Pull out the lines from the line containing "Write the bpy" through the line containing "OX0, OX1, OZ", both lines included, and copy them exactly.

---------------

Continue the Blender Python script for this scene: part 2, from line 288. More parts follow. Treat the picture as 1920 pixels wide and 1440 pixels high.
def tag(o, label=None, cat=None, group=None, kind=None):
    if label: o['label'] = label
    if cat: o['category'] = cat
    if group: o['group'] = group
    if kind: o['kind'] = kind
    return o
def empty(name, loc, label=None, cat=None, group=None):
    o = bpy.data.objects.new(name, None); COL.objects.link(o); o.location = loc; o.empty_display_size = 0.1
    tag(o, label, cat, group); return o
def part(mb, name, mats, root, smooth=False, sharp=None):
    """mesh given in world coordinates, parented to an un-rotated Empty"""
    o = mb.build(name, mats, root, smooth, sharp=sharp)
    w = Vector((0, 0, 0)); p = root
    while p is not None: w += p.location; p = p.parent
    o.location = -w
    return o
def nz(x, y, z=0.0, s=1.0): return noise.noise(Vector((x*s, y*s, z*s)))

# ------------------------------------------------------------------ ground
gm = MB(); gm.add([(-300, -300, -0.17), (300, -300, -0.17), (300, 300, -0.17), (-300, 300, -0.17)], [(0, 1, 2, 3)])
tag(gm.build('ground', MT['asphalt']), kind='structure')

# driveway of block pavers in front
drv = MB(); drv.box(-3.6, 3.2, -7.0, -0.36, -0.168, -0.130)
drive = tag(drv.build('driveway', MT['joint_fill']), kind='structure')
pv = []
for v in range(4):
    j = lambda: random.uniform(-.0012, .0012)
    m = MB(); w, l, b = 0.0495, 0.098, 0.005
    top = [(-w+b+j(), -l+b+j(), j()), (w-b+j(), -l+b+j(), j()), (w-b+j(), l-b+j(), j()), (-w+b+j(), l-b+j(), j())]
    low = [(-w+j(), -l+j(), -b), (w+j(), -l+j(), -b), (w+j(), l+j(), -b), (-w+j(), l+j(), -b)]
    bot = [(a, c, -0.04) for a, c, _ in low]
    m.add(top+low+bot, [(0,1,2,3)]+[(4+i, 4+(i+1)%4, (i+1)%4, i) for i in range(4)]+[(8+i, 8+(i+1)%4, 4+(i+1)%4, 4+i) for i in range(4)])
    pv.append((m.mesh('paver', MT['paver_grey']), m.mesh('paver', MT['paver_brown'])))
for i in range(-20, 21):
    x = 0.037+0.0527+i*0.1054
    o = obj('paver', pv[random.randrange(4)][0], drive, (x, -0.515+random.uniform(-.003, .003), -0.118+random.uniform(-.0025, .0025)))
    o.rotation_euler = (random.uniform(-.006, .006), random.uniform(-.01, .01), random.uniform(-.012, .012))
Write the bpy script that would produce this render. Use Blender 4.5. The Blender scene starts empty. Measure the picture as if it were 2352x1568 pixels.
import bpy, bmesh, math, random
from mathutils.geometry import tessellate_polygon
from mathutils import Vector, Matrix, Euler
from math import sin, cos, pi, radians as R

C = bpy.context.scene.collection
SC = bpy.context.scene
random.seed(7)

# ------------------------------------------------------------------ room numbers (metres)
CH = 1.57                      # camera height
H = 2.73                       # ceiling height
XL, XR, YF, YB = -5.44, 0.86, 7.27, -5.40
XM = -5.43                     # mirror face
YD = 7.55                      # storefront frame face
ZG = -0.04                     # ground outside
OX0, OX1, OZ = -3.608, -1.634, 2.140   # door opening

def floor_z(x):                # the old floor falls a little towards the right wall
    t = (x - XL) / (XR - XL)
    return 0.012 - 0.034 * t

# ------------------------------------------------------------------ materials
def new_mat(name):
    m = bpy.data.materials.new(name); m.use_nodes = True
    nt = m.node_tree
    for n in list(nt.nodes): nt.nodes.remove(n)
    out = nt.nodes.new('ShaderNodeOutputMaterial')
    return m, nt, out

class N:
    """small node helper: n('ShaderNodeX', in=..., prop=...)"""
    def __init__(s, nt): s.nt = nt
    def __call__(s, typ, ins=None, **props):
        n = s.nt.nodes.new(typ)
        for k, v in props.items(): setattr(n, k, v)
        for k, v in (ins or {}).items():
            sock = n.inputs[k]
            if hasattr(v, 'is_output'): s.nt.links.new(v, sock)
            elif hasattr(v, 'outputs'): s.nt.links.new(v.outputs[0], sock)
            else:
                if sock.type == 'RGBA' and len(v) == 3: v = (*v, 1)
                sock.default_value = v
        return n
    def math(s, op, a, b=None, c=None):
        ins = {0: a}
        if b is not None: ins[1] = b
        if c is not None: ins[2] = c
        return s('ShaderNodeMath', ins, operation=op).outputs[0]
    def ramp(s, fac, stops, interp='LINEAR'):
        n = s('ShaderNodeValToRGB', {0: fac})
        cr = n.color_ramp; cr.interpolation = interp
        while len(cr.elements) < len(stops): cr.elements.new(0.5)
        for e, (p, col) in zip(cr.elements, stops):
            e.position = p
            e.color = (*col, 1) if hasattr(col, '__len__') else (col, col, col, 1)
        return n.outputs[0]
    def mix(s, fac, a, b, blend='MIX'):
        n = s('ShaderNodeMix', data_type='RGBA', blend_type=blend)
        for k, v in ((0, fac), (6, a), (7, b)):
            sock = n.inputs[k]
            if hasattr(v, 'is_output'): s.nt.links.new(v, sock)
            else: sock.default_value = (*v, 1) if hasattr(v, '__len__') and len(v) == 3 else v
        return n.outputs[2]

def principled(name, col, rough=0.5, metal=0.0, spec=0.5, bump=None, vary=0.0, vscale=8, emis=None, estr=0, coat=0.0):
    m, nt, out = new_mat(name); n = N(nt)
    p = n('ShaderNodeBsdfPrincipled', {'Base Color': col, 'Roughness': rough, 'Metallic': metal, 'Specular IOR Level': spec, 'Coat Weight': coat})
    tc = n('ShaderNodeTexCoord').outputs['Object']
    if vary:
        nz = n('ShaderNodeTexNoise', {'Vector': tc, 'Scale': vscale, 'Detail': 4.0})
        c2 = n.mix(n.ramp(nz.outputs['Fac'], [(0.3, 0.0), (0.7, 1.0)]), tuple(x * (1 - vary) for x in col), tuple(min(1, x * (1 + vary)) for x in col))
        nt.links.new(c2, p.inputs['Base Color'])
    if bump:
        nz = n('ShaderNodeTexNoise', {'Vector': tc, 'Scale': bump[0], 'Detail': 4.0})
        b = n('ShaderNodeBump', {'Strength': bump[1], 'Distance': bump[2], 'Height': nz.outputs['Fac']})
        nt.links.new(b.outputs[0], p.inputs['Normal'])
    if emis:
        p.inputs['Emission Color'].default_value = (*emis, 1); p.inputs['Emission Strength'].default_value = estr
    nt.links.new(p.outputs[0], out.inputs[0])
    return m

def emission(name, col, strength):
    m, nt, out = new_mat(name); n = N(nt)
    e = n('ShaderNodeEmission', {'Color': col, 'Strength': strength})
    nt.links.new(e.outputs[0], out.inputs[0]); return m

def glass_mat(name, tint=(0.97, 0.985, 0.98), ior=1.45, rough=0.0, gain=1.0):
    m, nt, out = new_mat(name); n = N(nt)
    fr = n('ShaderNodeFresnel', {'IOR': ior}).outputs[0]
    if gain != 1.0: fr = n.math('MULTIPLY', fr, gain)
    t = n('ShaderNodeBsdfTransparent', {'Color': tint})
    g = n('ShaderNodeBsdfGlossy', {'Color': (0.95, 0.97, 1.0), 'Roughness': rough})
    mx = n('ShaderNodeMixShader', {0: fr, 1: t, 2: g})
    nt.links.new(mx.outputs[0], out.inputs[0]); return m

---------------

* **Reply to the exercise**:
Write the bpy script that would produce this render. Use Blender 4.5. The Blender scene starts empty. Measure the picture as if it were 2352x1568 pixels.
import bpy, bmesh, math, random
from mathutils.geometry import tessellate_polygon
from mathutils import Vector, Matrix, Euler
from math import sin, cos, pi, radians as R

C = bpy.context.scene.collection
SC = bpy.context.scene
random.seed(7)

# ------------------------------------------------------------------ room numbers (metres)
CH = 1.57                      # camera height
H = 2.73                       # ceiling height
XL, XR, YF, YB = -5.44, 0.86, 7.27, -5.40
XM = -5.43                     # mirror face
YD = 7.55                      # storefront frame face
ZG = -0.04                     # ground outside
OX0, OX1, OZ = -3.608, -1.634, 2.140   # door opening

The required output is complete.